The director of the Cultural Centre, Husein Memic, said the screenings also had a humanitarian character and that all the funds from the tickets would be donated to the Mothers of Srebrenica Association.
The issue of the Srebrenica massacre divides multi-ethnic and multi-confessional Montenegro, although the government and parliament have officially recognized the mass killing as genocide.
On June 17, Montenegro’s parliament dismissed Minister of Justice, Human and Minority Rights Vladimir Leposavic after he expressed doubts about the rulings of the Hague tribunal classifying the 1995 Srebrenica massacre by Bosnian Serb forces as genocide.

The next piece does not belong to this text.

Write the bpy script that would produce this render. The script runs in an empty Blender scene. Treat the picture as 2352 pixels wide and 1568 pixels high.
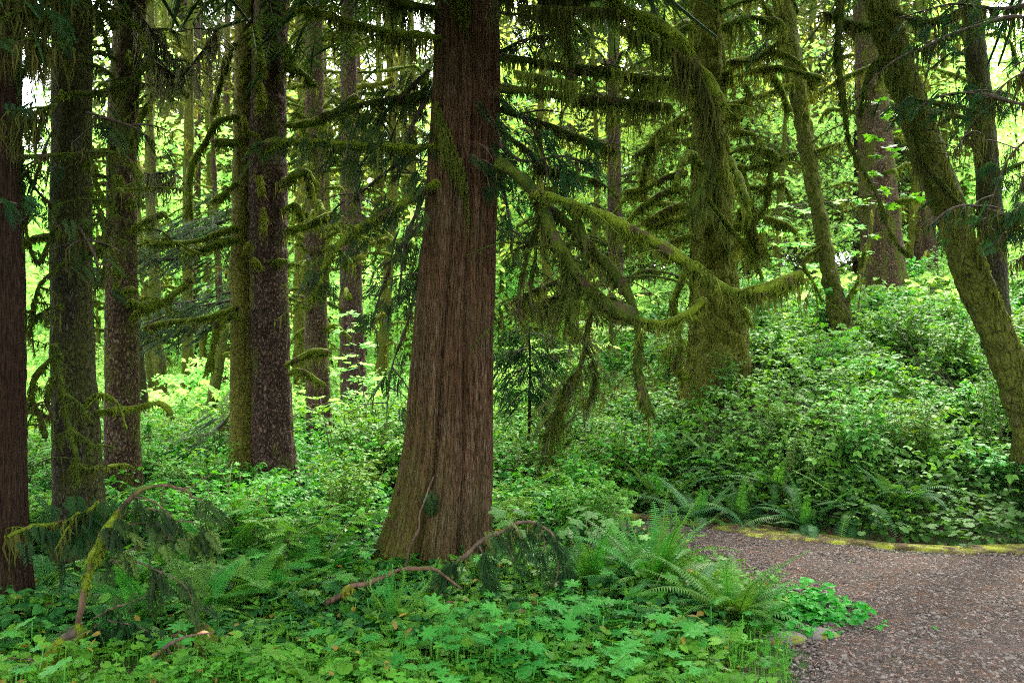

The pro-Serbian politician had claimed on March 29 that the UN war crimes tribunal in The Hague had no legitimacy because it had destroyed evidence about the alleged trafficking of the organs of Serbian civilians in Kosovo. The minister later insisted he was not denying the Srebrenica killings but expressing his position on the Hague court in general.
On June 17, parliament adopted a resolution on recognizing the Srebrenica genocide, proposed by the opposition parties. The resolution backed by 55 MPs from the opposition and from two ruling blocs, Peace is Our Nation and Black on White, prohibits public denial of the Srebrenica genocide and called on state institutions to investigate and prosecute war crimes.
The largest bloc in the ruling majority, For the Future of Montenegro, voted against the resolution, calling it an attack on the country’s Serbian community.